Das Buch schließt mit dem schlussfolgernden Kapitel, welches im Vergleich zum Rest der Studie recht kurz ausfällt, aber prägnant und transparent formuliert ist. Nimführ schildert abschließend, wie die mit Geflüchteten gemeinsam erarbeiteten wissenschaftlichen Artikel auf Exklusionsmechanismen innerhalb des wissenschaftlichen Betriebs (Konferenzteilnahme) und auch auf Delegitimationsprozesse wissenschaftlicher Qualität stießen (fehlendes Leistungszugeständnis für einen erhaltenen Preis), und plädiert dafür, dass in der Scientific Community die Notwendigkeit kollaborativer Wissensproduktion anerkannt und weitreichender praktiziert werden solle.

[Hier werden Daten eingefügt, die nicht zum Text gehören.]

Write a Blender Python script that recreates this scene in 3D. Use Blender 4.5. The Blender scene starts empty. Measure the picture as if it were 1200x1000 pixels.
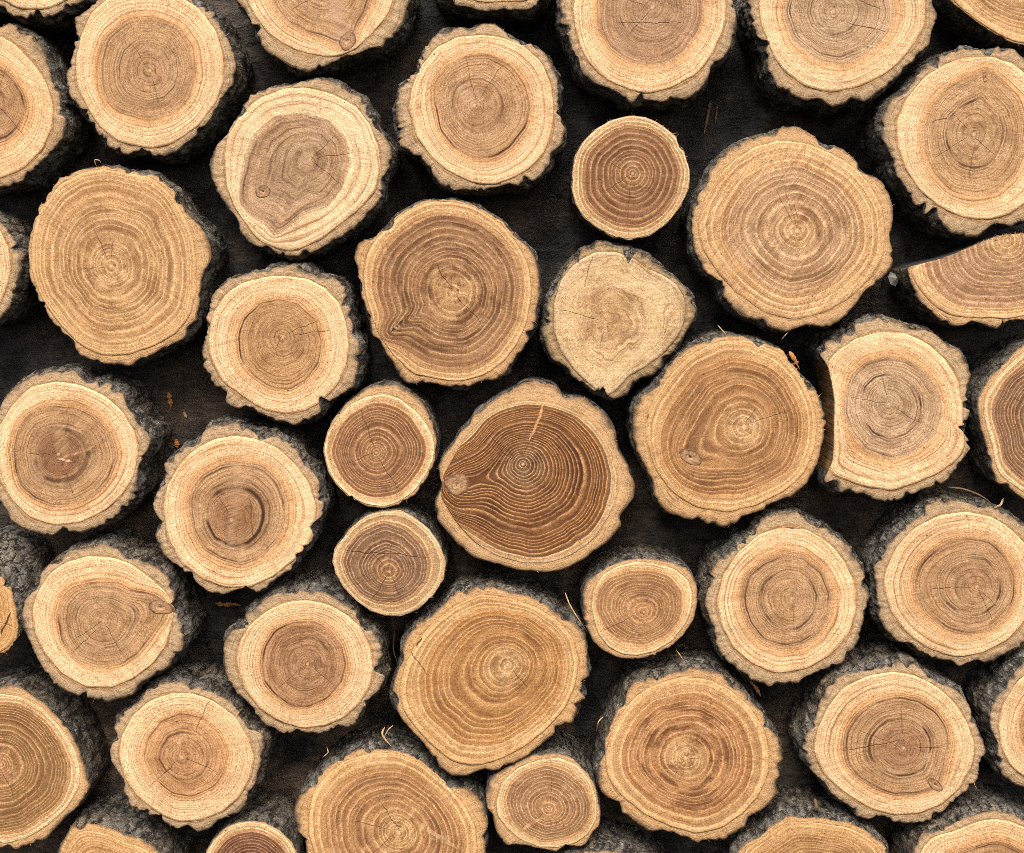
import bpy, math, random
import numpy as np

# ------------------------------------------------------------------ helpers
SC = bpy.context.scene
COL = SC.collection
DEPTH = 0.093            # length of the log slices, front face at y = 0
NA = 640                 # points round each log
CAM = (0.012, -1.6, 0.68)

def lin(c, k=1.0):
    out = []
    for v in c[:3]:
        v /= 255.0
        out.append((v / 12.92 if v <= .04045 else ((v + .055) / 1.055) ** 2.4) * k)
    return tuple(out)

ALB = 0.80               # share of the seen colour that is the wood's own albedo
def wc(c, tone=(1, 1, 1), m=1.0):
    r = lin(c, ALB * m)
    return (min(.85, r[0] * tone[0]), min(.8, r[1] * tone[1]), min(.75, r[2] * tone[2]), 1)

# --- vectorised gradient noise
_rng = np.random.RandomState(7)
_perm = _rng.permutation(256); _perm = np.concatenate([_perm, _perm, _perm])
_grad = _rng.normal(size=(256, 3)); _grad /= np.linalg.norm(_grad, axis=1)[:, None]
def noise3(p):
    p = np.asarray(p, float)
    i = np.floor(p).astype(int); f = p - i; i &= 255
    u = f * f * f * (f * (f * 6 - 15) + 10)
    out = 0
    for dx in (0, 1):
        wx = u[..., 0] if dx else 1 - u[..., 0]
        for dy in (0, 1):
            wy = u[..., 1] if dy else 1 - u[..., 1]
            for dz in (0, 1):
                wz = u[..., 2] if dz else 1 - u[..., 2]
                h = _perm[_perm[_perm[(i[..., 0] + dx) & 255] + ((i[..., 1] + dy) & 255)] + ((i[..., 2] + dz) & 255)]
                g = _grad[h]
                d = g[..., 0] * (f[..., 0] - dx) + g[..., 1] * (f[..., 1] - dy) + g[..., 2] * (f[..., 2] - dz)
                out = out + wx * wy * wz * d
    return out * 1.5
def fbm(p, octaves=4, gain=.5):
    p = np.asarray(p, float); a = 1.0; s = 0
    for o in range(octaves):
        s = s + a * noise3(p * 2 ** o + o * 17.3); a *= gain
    return s

def smooth_ring(r, sig):
    if sig <= 0: return r
    sig = sig * NA / 420
    k = np.arange(-int(4 * sig) - 1, int(4 * sig) + 2)
    w = np.exp(-.5 * (k / sig) ** 2); w /= w.sum()
    out = np.zeros_like(r)
    for a, b in zip(k, w): out += b * np.roll(r, a)
    return out

TH = np.arange(NA) * 2 * np.pi / NA
def contour(pts, c, sig):
    """radius round c of a closed outline, for NA rays"""
    q = np.array(pts, float) - c
    # walk the outline edge by edge and intersect with each ray (largest hit)
    a = q; b = np.roll(q, -1, axis=0)
    d = np.stack([np.cos(TH), np.sin(TH)], 1)
    e = b - a
    den = d[:, None, 0] * e[None, :, 1] - d[:, None, 1] * e[None, :, 0]
    den = np.where(np.abs(den) < 1e-9, 1e-9, den)
    t = (a[None, :, 0] * e[None, :, 1] - a[None, :, 1] * e[None, :, 0]) / den
    s = (a[None, :, 0] * d[:, None, 1] - a[None, :, 1] * d[:, None, 0]) / den
    ok = (s >= -1e-6) & (s <= 1 + 1e-6) & (t > 0)
    r = np.where(ok, t, 0).max(axis=1)
    bad = r <= 0
    if bad.any(): r[bad] = np.interp(TH[bad], TH[~bad], r[~bad])
    return smooth_ring(r, sig)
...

Herausragend ist an Sarah Nimführs Studie die klare Einbettung in kulturwissenschaftliche Theorie, die ihren methodologischen Zugang und ihre Verschriftlichung wesentlich formt und den/die Leser*in leitet. Sie versteht es dadurch, sich unmissverständlich als Wissenschaftlerin zu positionieren, ohne dabei ihren normativen Anspruch auf soziale Gerechtigkeit im EUropäischen Grenzregime aufgeben und ihre Rolle als politische Aktivistin im Rahmen der Forschung hintenanstellen zu müssen. Da sie auf weitschweifende Wissenschaftssprache verzichtet, sei diese Studie breitgefächert Studierenden, Praktiker*innen und Wissenschaftler*innen empfohlen, die sich mit dem EUropäischen Grenzregime befassen.